■ **TASK GOAL**
Exactly the lines from the start of the data through the line containing "mb = MB(); stems(mb, (1.8, 11.5, -6.2), cc, .03);" should be output, with both ends kept and nothing added.

■ **MATERIAL TO PROCESS**
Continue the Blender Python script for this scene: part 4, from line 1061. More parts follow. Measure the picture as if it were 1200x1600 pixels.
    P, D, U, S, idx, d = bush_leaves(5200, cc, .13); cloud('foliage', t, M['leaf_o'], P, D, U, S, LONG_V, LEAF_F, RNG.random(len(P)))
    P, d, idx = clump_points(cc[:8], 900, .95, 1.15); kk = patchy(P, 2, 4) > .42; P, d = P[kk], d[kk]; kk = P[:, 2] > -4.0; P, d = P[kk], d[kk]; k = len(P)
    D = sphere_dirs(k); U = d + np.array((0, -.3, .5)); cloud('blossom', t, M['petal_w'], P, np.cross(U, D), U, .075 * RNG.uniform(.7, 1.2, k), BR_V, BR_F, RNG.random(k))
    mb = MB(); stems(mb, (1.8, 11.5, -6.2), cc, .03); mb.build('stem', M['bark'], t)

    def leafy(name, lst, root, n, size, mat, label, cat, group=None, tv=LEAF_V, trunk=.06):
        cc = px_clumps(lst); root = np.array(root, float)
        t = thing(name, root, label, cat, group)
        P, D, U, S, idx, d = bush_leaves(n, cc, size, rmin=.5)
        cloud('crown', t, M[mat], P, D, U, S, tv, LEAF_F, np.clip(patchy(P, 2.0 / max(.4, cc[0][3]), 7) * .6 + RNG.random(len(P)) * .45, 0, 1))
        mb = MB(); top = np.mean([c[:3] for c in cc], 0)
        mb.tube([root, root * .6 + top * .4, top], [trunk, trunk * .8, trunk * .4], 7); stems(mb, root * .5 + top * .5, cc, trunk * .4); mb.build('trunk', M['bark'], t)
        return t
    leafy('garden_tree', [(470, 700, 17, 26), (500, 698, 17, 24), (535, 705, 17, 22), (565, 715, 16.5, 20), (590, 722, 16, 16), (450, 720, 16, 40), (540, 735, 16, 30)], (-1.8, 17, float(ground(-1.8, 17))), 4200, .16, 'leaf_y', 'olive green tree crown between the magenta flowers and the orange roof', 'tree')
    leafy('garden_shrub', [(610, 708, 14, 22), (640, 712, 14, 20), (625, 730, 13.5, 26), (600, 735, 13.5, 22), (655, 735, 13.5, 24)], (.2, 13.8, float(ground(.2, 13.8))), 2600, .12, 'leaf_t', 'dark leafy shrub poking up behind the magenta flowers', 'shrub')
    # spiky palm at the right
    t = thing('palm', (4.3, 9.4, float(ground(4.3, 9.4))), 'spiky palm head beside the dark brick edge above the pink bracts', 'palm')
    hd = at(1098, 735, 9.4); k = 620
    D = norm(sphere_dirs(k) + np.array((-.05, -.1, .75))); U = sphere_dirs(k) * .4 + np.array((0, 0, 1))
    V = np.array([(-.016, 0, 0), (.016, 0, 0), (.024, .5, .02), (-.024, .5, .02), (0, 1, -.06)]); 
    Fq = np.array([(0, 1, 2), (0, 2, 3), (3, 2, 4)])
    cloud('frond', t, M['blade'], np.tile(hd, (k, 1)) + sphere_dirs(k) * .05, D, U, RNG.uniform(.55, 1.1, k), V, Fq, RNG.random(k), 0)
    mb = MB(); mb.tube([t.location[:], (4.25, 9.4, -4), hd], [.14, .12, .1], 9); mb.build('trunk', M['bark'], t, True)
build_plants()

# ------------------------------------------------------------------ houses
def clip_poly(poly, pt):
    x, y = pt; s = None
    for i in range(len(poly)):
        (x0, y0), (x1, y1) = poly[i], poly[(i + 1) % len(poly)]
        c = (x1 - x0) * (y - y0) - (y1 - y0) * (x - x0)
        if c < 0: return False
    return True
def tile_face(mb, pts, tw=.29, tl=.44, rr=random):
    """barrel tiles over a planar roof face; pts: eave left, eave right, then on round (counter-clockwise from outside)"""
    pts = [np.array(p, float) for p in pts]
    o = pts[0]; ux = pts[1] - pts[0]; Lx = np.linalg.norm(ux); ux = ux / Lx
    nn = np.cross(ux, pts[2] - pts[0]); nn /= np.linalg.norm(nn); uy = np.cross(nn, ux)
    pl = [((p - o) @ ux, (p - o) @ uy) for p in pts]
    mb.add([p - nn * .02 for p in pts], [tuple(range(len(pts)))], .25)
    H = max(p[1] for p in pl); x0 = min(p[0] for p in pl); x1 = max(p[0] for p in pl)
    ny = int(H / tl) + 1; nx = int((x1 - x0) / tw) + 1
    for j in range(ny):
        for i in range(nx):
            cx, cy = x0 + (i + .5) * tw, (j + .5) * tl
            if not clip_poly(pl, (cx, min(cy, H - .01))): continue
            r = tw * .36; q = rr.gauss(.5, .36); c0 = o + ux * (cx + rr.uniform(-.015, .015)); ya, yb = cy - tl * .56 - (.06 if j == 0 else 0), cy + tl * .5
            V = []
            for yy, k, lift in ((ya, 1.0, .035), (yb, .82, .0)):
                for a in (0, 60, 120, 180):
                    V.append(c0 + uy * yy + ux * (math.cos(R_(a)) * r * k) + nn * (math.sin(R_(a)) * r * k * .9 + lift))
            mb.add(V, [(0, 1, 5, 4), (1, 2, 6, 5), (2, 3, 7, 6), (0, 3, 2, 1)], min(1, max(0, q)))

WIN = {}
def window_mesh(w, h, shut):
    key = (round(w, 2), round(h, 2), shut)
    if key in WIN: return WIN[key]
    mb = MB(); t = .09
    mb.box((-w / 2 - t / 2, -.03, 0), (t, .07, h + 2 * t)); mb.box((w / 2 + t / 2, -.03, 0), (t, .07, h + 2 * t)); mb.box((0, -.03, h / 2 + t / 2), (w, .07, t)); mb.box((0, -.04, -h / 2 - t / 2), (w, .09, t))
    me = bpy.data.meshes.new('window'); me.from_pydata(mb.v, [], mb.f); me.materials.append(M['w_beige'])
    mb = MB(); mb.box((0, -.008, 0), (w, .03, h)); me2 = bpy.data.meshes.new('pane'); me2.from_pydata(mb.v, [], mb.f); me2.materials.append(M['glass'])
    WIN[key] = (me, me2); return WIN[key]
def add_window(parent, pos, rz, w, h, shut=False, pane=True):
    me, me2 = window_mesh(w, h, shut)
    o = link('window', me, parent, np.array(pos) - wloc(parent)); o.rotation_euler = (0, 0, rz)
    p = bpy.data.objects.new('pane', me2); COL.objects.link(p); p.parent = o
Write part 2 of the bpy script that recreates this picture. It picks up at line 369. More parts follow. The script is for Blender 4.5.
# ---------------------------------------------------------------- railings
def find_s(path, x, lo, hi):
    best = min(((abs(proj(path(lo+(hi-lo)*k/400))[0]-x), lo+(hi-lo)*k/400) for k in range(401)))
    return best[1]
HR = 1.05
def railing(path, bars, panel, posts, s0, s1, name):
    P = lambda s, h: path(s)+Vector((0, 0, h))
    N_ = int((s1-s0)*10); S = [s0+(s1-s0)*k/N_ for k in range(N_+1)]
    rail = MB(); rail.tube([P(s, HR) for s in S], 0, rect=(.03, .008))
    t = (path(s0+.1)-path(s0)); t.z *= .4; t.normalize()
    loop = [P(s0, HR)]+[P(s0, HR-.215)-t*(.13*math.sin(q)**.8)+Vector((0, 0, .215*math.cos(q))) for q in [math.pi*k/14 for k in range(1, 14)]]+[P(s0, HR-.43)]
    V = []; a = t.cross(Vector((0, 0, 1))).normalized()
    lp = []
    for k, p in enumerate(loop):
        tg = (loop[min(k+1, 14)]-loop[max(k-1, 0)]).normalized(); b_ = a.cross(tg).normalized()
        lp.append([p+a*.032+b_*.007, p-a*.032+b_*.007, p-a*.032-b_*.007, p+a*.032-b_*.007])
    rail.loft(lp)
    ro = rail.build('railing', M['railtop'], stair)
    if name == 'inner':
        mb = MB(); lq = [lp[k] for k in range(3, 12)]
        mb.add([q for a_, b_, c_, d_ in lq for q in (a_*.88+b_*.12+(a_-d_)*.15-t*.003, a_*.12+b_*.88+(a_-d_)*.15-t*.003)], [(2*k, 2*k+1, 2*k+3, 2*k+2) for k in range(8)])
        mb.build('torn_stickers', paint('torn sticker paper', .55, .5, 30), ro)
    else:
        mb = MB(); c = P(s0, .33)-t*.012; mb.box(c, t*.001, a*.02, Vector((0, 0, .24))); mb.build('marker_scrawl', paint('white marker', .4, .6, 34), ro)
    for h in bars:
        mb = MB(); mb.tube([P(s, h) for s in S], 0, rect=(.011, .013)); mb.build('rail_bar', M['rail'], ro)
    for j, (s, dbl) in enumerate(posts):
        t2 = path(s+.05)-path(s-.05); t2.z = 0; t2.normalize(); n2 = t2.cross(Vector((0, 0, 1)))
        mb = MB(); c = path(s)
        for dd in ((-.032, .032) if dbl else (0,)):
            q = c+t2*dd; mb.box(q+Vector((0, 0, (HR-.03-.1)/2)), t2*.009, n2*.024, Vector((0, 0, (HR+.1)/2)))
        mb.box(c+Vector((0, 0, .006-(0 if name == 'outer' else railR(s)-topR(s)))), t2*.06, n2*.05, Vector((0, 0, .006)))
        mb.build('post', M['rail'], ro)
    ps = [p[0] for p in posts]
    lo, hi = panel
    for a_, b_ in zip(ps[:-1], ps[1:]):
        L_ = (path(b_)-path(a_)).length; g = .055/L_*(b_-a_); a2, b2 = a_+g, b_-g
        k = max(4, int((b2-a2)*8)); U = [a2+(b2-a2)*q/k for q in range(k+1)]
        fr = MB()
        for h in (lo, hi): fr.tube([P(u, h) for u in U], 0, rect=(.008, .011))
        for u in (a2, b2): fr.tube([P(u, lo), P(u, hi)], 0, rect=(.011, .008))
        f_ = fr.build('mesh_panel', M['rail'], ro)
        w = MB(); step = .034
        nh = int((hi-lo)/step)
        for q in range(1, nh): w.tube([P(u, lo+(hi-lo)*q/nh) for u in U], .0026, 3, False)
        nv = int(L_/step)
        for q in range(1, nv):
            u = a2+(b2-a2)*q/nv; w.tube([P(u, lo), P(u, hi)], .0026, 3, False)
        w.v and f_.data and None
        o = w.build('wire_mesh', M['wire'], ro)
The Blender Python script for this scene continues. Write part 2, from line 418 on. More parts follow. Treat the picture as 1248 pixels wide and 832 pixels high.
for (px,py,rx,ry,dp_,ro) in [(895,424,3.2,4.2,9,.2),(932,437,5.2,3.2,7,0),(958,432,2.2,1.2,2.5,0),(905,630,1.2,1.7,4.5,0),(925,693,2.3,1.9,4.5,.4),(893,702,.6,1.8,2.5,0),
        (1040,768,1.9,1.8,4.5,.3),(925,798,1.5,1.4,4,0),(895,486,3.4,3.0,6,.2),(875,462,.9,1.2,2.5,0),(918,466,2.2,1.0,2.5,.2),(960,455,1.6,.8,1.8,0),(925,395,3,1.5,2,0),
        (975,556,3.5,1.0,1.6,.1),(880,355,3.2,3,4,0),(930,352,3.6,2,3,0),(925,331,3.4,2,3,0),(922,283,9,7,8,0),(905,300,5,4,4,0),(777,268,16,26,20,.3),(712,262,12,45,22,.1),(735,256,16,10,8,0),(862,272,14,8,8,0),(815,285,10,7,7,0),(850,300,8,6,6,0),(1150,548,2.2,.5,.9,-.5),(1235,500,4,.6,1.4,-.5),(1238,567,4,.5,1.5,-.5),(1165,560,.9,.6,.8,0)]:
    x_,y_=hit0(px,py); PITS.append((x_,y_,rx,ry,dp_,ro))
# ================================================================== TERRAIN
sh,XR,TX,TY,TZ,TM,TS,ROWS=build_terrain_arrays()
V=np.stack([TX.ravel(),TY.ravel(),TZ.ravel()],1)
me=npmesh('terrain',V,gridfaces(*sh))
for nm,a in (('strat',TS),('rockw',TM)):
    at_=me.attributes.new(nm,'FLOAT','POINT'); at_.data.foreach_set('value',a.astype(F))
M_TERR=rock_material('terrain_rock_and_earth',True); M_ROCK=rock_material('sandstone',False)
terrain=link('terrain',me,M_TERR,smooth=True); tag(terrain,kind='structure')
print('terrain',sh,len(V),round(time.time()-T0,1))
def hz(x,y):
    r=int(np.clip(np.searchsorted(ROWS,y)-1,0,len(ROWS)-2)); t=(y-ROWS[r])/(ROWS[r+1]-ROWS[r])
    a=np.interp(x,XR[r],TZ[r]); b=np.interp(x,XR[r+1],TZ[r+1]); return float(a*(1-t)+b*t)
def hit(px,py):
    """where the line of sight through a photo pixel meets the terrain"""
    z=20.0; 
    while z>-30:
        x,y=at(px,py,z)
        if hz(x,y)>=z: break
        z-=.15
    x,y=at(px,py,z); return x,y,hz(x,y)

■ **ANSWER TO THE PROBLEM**
Continue the Blender Python script for this scene: part 4, from line 1061. More parts follow. Measure the picture as if it were 1200x1600 pixels.
    P, D, U, S, idx, d = bush_leaves(5200, cc, .13); cloud('foliage', t, M['leaf_o'], P, D, U, S, LONG_V, LEAF_F, RNG.random(len(P)))
    P, d, idx = clump_points(cc[:8], 900, .95, 1.15); kk = patchy(P, 2, 4) > .42; P, d = P[kk], d[kk]; kk = P[:, 2] > -4.0; P, d = P[kk], d[kk]; k = len(P)
    D = sphere_dirs(k); U = d + np.array((0, -.3, .5)); cloud('blossom', t, M['petal_w'], P, np.cross(U, D), U, .075 * RNG.uniform(.7, 1.2, k), BR_V, BR_F, RNG.random(k))
    mb = MB(); stems(mb, (1.8, 11.5, -6.2), cc, .03); mb.build('stem', M['bark'], t)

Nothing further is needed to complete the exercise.